Saturday, September 26, 2015

Finishing with a Bang - Writing the end of a book

You have slaved over your first draft for months, maybe even years. You've written, reworked, deleted, and modified until your fingers fell off. The moment has arrived. You're in the homestretch, on those last few chapters. The light at the end of the tunnel is calling out to you along with a hundred more clichés. And then, if you're anything like me, you find yourself suck. Even though you've seen your perfect ending in your head for the entire process, you find yourself stuck, unable to get that last jumble of sentences down on the page.

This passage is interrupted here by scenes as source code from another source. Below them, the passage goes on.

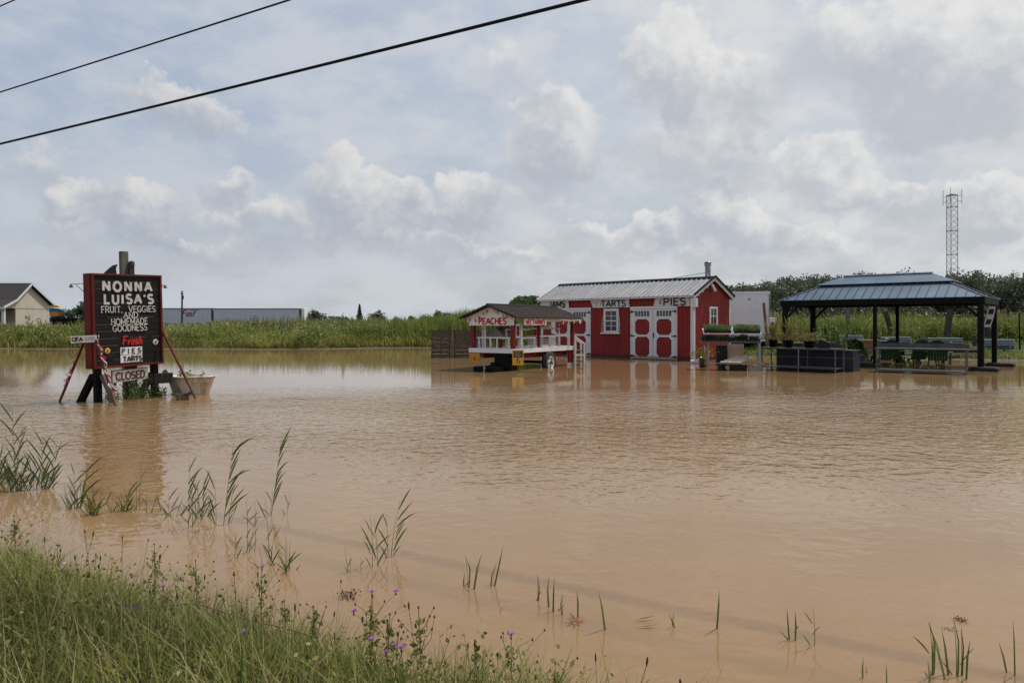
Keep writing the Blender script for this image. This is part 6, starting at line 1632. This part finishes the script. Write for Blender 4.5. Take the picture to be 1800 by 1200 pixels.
# ------------------------------------------------------------------ the grassy bank in the foreground
def bank_grass():
    def pts(n, x0, x1, t0, t1, power=1.0):
        x = RNG.uniform(x0, x1, n); t_ = t0 + (t1 - t0) * RNG.uniform(0, 1, n) ** power; y = bank(x) - t_
        k_ = (y > .35); x, y = x[k_], y[k_]; return np.stack([x, y, ground_z(x, y)], 1)
    parts = []
    lim = lambda P_: np.interp(P_[:, 0], [-5, -2.2, -.9, -.2, .35, .9], [1.0, 1.0, 1.0, .9, .45, .08])
    for (n, t0, t1, h0, h1, w0, w1) in ((50000, .0, 2.6, .12, .34, .003, .010), (20000, .2, 2.8, .06, .18, .004, .011), (9000, -.10, .7, .18, .42, .003, .006), (2600, .0, 2.2, .30, .52, .002, .004)):
        P_ = pts(n, -5.2, .95, t0, t1); P_ = P_[RNG.uniform(0, 1, len(P_)) < lim(P_) * (.35 + .65 * clump(P_[:, 0] * 4, P_[:, 1] * 4, 1.0))]; n = len(P_)
        edge = np.clip((bank(P_[:, 0]) - P_[:, 1] + .12) / .6, .5, 1)
        h = RNG.uniform(h0, h1, n) * edge
        parts.append((*blade_arrays(P_, h, RNG.uniform(w0, w1, n), RNG.uniform(.15, .95, n), RNG.uniform(0, 6.28, n)), np.repeat((RNG.uniform(0, 1, n) < .10).astype(int), 3)))
    # leafy undergrowth
    P_ = pts(30000, -5, .9, .02, 2.5); P_ = P_[RNG.uniform(0, 1, len(P_)) < lim(P_) * clump(P_[:, 0] * 3 + 1, P_[:, 1] * 3, 1.0)]
    P_[:, 2] += RNG.uniform(.02, .28, len(P_)); parts.append((*leaf_arrays(P_, RNG.uniform(.010, .028, len(P_))), 0))
    V_, F_, m_ = join(parts)
    tag(np_mesh('bank_grass', V_, F_, [M['bank_grass'], M['reed_dry']], m_), kind='stuff')
    # ribwort stalks with brown heads, scattered through the edge of the bank
    parts = []
    P_ = pts(260, -4.6, .55, .10, 1.5, 1.2); P_ = P_[RNG.uniform(0, 1, len(P_)) < np.interp(P_[:, 0], [-5, -1, .2, .8], [1, .9, .55, .25])]
    for p in P_:
        h = RNG.uniform(.18, .40); lx, ly = RNG.normal(size=2) * .06; tip = p + np.array([lx, ly, h]); w = .0013
        hl = RNG.uniform(.014, .030); r = RNG.uniform(.0028, .0045); ax = np.array([lx * .4, ly * .4, h]) / h
        vs = np.array([p + [w, 0, 0], p - [w, 0, 0], tip - [w, 0, 0], tip + [w, 0, 0]]); parts.append((vs, np.array([(0, 1, 2, 3)]), 1))
        vs = []
        for (f, rr) in ((0, .5), (.3, 1), (.7, .9), (1, .3)):
            for j in range(5): vs.append(tip + ax * hl * f + r * rr * np.array([math.cos(j * 1.257), math.sin(j * 1.257), 0]))
        fs = [(i * 5 + j, i * 5 + (j + 1) % 5, (i + 1) * 5 + (j + 1) % 5, (i + 1) * 5 + j) for i in range(3) for j in range(5)]
        parts.append((np.array(vs), np.array(fs), 0))
    V_, F_, m_ = join(parts)
    tag(np_mesh('seed_stalks', V_, F_, [M['seed_brown'], M['bank_grass']], m_), kind='stuff')
bank_grass()
GK = 'purple knapweed plants on the bank'
def knapweed(label, u, vtop, d, flowers, mm='purple_flower', n=90, name='knapweed', group=GK, branch=5, top_spread=.08):
    x = px(u, d); zg = float(ground_z(x, d)); zt_ = pz(vtop, d); h = max(.2, zt_ - zg)
    t = thing(name, label, 'wildflower', (x, d, zg), 0, group); parts = []; heads = []
    def stem(a, b_, r):
        a, b_ = np.array(a), np.array(b_); vs = []
        for p, q in ((a, r), (a * .5 + b_ * .5 + RNG.normal(size=3) * .008, r * .8), (b_, r * .5)):
            for j in range(3): vs.append(p + q * np.array([math.cos(j * 2.1), math.sin(j * 2.1), 0]))
        fs = [(i * 3 + j, i * 3 + (j + 1) % 3, (i + 1) * 3 + (j + 1) % 3, (i + 1) * 3 + j) for i in range(2) for j in range(3)]
        parts.append((np.array(vs), np.array(fs), 0))
    top = np.array([RNG.uniform(-.02, .02), 0, h]); stem((0, 0, -.03), top, .0032); heads.append(top)
    for k_ in range(branch):
        f = RNG.uniform(.45, .85); o = top * f; tip = o + np.array([RNG.normal() * top_spread, RNG.normal() * .05, (h * (1 - f)) * RNG.uniform(.4, .95)]); stem(o, tip, .0018); heads.append(tip)
    f = RNG.uniform(.08, .85, n); C = top[None, :] * f[:, None] + RNG.normal(size=(n, 3)) * np.array([.028, .028, .02]) * (1.25 - f)[:, None]
    parts.append((*leaf_arrays(C, RNG.uniform(.012, .030, n)), 0))
    V_, F_, m_ = join(parts); np_mesh('stem', V_, F_, [M['weed_leaf']], m_, parent=t)
    for i, hp in enumerate(heads):
        m = MB(); m.lathe([(0, -.008), (.0032, -.005), (.0036, 0), (.0025, .003), (0, .004)], 8, tuple(hp)); m.build('bud', M['seed_brown'], t)
        if i < flowers:
            k_ = 26; a = RNG.uniform(0, 6.28, k_); vs = []; fs = []
            for j in range(k_):
                ca, sa = math.cos(a[j]), math.sin(a[j]); r = RNG.uniform(.010, .017); z = RNG.uniform(.006, .016)
                b_ = np.array(hp) + [0, 0, .004]; q = len(vs); vs += [b_, b_ + np.array([ca * r * .6 - sa * .0025, sa * r * .6 + ca * .0025, z]), b_ + np.array([ca * r, sa * r, z * .9]), b_ + np.array([ca * r * .6 + sa * .0025, sa * r * .6 - ca * .0025, z])]; fs.append((q, q+1, q+2, q+3))
            np_mesh('flower', np.array(vs), np.array(fs), [M[mm]], parent=t)
knapweed('knapweed in flower at the water edge, just below the crossed reeds', 458, 1000, 3.45, 1)
knapweed('knapweed with pale pink blooms at the left of the bank, above the blue flowers', 110, 995, 3.6, 2, 'pink_flower')
knapweed('knapweed with one purple bloom above the blue flowers on the bank', 288, 1036, 3.3, 1)
knapweed('knapweed with a single bright purple bloom low in the middle of the bank', 430, 1115, 2.75, 1, branch=3)
knapweed('branched knapweed with several purple blooms on top, at the water edge', 652, 1044, 2.95, 3, branch=8, n=130)
knapweed('knapweed with two purple blooms low in the grass below the branched one', 657, 1128, 2.6, 2, branch=3)
knapweed('knapweed with purple blooms right of the low pair, near the bottom edge', 710, 1142, 2.55, 2, branch=4)
knapweed('knapweed with a purple bloom standing alone at the right end of the bank', 898, 1120, 2.62, 1, branch=5)
knapweed('tall leafy green weed with drooping tips at the right of the bank', 745, 1066, 2.65, 0, n=130, name='tall_weed', group='green weeds on the bank', branch=6)
knapweed('tall bare branching weed rising above the water near the left bank', 345, 984, 3.6, 0, n=60, name='tall_weed', group='green weeds on the bank', branch=5, top_spread=.06)
knapweed('thin branching weed at the far left of the bank, reaching over the water', 28, 905, 4.1, 0, n=80, name='tall_weed', group='green weeds on the bank', branch=7, top_spread=.07)
knapweed('leafy weed with upright tip over the water, left of the bare branching weed', 271, 955, 3.75, 0, n=90, name='tall_weed', group='green weeds on the bank', branch=4)
knapweed('budding weed rising right of the branched purple knapweed', 685, 1078, 2.7, 0, n=110, name='tall_weed', group='green weeds on the bank', branch=7, top_spread=.09)
knapweed('short leafy weed at the bottom edge, just left of the lone knapweed', 836, 1125, 2.55, 0, n=110, name='tall_weed', group='green weeds on the bank', branch=4, top_spread=.05)
knapweed('budding weed at the bottom edge right of the lone knapweed', 985, 1165, 2.5, 0, n=80, name='tall_weed', group='green weeds on the bank', branch=5, top_spread=.07)
knapweed('slim weed with small buds near the water, below the crossed reeds at left', 555, 1065, 3.0, 0, n=90, name='tall_weed', group='green weeds on the bank', branch=5, top_spread=.06)
knapweed('leafy weed amid brown seed stalks in the middle of the bank', 505, 1055, 3.1, 0, n=120, name='tall_weed', group='green weeds on the bank', branch=5, top_spread=.06)
def chicory(label, u, v, d):
    x = px(u, d); z = pz(v, d); zg = float(ground_z(x, d)); t = thing('chicory', label, 'wildflower', (x, d, zg), 0, 'blue flowers on the bank')
    m = MB(); m.tube([(0, 0, -.02), (.01, 0, z - zg)], .002, 5); m.build('stem', M['weed_leaf'], t)
    vs = []; fs = []
    for j in range(14):
        a = j * 6.28 / 14; q = len(vs); b_ = np.array([.01, -.004, z - zg + .003]); ca, sa = math.cos(a), math.sin(a)
        e1 = np.array([ca, -.55 + .1 * sa, sa * .8]); e1 = e1 / np.linalg.norm(e1) * .024; s_ = np.array([-sa, 0, ca]) * .0055
        vs += [b_, b_ + e1 * .8 - s_, b_ + e1, b_ + e1 * .8 + s_]; fs.append((q, q+1, q+2, q+3))
    np_mesh('flower', np.array(vs), np.array(fs), [M['blue_flower']], parent=t)
chicory('blue chicory flower facing out of the bank, right one of two', 241, 1066, 3.1)
chicory('smaller blue chicory flower on the bank, left one of two', 220, 1067, 3.12)
# the arching bare stem
t = thing('arching_stem', 'long bare bramble stem arching across the bank grass', 'stem', (px(255, 3.0), 3.0, 0), 0)
m = MB(); m.tube([(px(u, 3.0 - i * .05) - px(255, 3.0), -i * .05, pz(v, 3.0 - i * .05)) for i, (u, v) in enumerate(((255, 1070), (300, 1063), (345, 1060), (390, 1074), (440, 1090), (495, 1102), (560, 1120)))], .0022, 6); m.build('stem', M['brown_wood'], t)
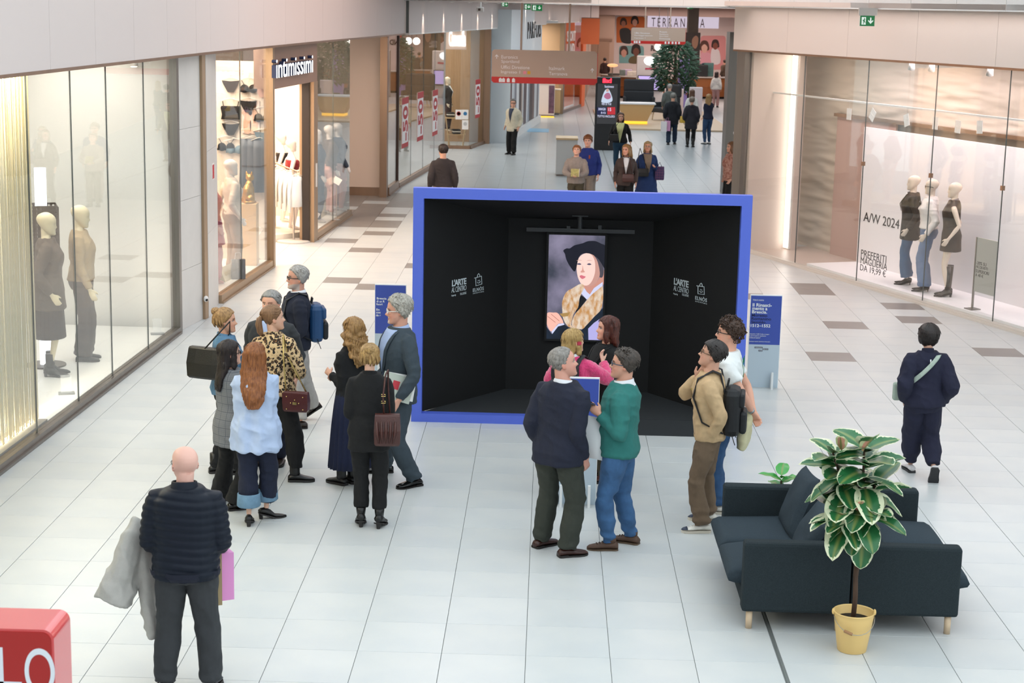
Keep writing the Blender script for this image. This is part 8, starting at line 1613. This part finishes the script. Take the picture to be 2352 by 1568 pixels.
bp_('man in a dark coat walking away, nearest of the group by the lounge', (4.24, 44.2), -6, 1.77, 'm', T_(cloth('ink_coat', '#14171f'), name='coat', hem=.40, ease=.04, boxy=.4), T_(cloth('ink_jean', '#22344a')), H('short', '#8a8780', th=.04), feet=((-.1, -.15, 5), (.1, .2, -5)))
c = Vector((3.95, 44.0, .45)); 
for i, (cc, lb, dx) in enumerate((('#e4e0e2', 'white carrier bag held by the man in the dark coat', 0), ('#d59ac0', 'pink carrier bag held by the man in the dark coat', .12))): r = empty('carrier_bag', c+Vector((dx, .05*i, .02*i)), 0, lb, 'bag'); MB().loft([[(-.1, -.05, z), (.1, -.05, z), (.1, .05, z), (-.1, .05, z)] for z in (0, .34)]).build('bag_body', mat('paper'+cc[1:], cc, .6), r); MB().tube([(-.04, 0, .34), (-.03, 0, .44), (.03, 0, .44), (.04, 0, .34)], .005, 5).build('bag_handle', mat('paper'+cc[1:]), r)
B9 = bp_('woman in a charcoal hooded coat with a yellow bag, walking away', (4.81, 43.3), -4, 1.68, 'f', T_(cloth('char_coat', '#23222a'), name='coat', hem=.36, ease=.04, boxy=.4, hood=1), T_(C_blk, style='slim'), H('short', '#8a7d70', th=.07), shoes=dict(col=BK, style='boot', shaft=.3), w=1.08)
c = W_of(B9, (-.27, .0, .80)); tote('yellow_bag', 'mustard yellow bag at the side of the charcoal coat', c, 0, .2, .22, .12, mat('mustard', '#c9a43a', .5), [(.05, 0, .2), (.1, 0, .5), (.05, .05, .2)])
B10 = bp_('blonde woman in a navy cardigan and jeans standing by the right wall', (5.50, 44.7), 30, 1.72, 'f', T_(cloth('navy_card', '#1a2036'), hem=.50, ease=.022), T_(cloth('blue_den', '#2f4a6d'), style='slim'), H('long', '#b58c58', len=.6), shoes=dict(col='#e0dcd8', style='sneaker'), head=(-50, -6), hands=((.08, .24, 1.02), (-.24, .05, .84)))
c = W_of(B10, (.1, .2, .95)); tote('waist_bag', 'dark handbag held by the blonde woman in the navy cardigan', c, B10.root.rotation_euler.z, .24, .14, .08, M_lb, [(.08, 0, .13), (.1, -.06, .3), (-.08, 0, .13)])
bp_('bald older man in a grey jacket before the indoor tree', (4.62, 51.6), 0, 1.74, 'm', T_(cloth('moss_jacket', '#5c605c'), name='jacket', hem=.45, ease=.03), T_(C_grey), H('short', '#b9b0a8', th=.03, line=(.95, .7, .2, .42)), res=.45)
bp_('woman with brown hair in a white cardigan walking away', (5.28, 49.0), -10, 1.66, 'f', T_(cloth('ecru_card', '#d9d6d0'), hem=.48, ease=.025), T_(C_grey), H('long', '#6a4630', len=.6), res=.45)
bp_('man in a brown jacket standing beside the right kiosk', (6.35, 63.0), 60, 1.76, 'm', T_(cloth('khaki_jkt', '#4f4632'), name='jacket', hem=.46, ease=.03), T_(C_grey), H('short', '#3a2a22', th=.05), res=.45)
bp_('woman in a white sweater and dusty pink trousers walking away', (7.92, 67.6), -12, 1.68, 'f', T_(cloth('white_swt', '#dcdcd6'), hem=.50, ease=.035, boxy=.4), T_(cloth('dusty_pink', '#b08a86')), H('bob', '#2e1d18', len=.2), res=.45)
bp_('kiosk attendant in a white shirt and blue cap', (8.25, 79.0), 120, 1.72, 'm', T_(cloth('aqua_white', '#d6e6e6'), hem=.5, sleeve='short'), T_(C_grey), H('short', '#1f4a78', th=.07, line=(.62, .6, .5, .55)), res=.4)
bp_('dark figure walking past the taupe door at the far end', (3.1, 84.0), 20, 1.75, 'm', T_(cloth('far_brown', '#3a2420'), hem=.45, ease=.03), T_(C_blk), H('short', '#2a1c18', th=.05), res=.4)
bp_('man in a brown hooded top by the far right wall', (10.0, 85.0), 30, 1.76, 'm', T_(cloth('far_khaki', '#5a4a3c'), hem=.46, ease=.03), T_(C_blk), H('short', '#3a2a22', th=.05), res=.4)
bp_('woman in a flowered top at the right pier, mostly hidden', (4.14, 24.0), 100, 1.66, 'f', T_(mat('flower_top', '#c9a090', .8, var=.6, vscale=22, col2='#8a4a3c'), hem=.47, ease=.04, boxy=.4), T_(C_blk), H('long', '#8a5a34', len=.5), res=.6, head=(10, 0))
flush_text()
flush_remesh()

Why is this? I have no idea. When I wrote EOA, I rushed the ending to the ending and in the process, butchered it so badly that it took me nearly a month of editing just to sort out that mush of chapters I left in my wake. This has been a problem for me with past manuscripts as well, so when I approached the end of book 2, I gave myself a stern talking to that boiled down to "never again".

So, in order to prevent another disaster, I've been taking the end of book 2 slow. In fact, maybe even too slow. I don't want to confuse this with the lack of writing, because that is not the problem I have created for myself. It seems every time I finish a chapter, I add another onto my storyboard. I have had five chapters left for almost two months now, although I have still made significant progress.

Looking from the ends of two extremes, I wonder if there is truly a way to find that perfect strategy. Some authors write the endings first and wear by it, but for me my ideas tend to shift as I write the story, and my initial plans never seem to be what I end up with at the end. Ideas work in fluid motion, and the thought of stapling them down to a specific manner of ending, whether through writing it first or a strict storyboard seems absolutely unappealing to me.

Although I hate how much the ending of book 2 has deviated me from my schedule, writing isn't something that can be forced. It can't be forced short without making a major mess as it has in my past and it can't be forced to conform to a specific plan. I have learned that, in my case at least, attempting this is wildly hypocritical. There are no shortcuts, no magic pills. A book will take the course it pleases. No exceptions.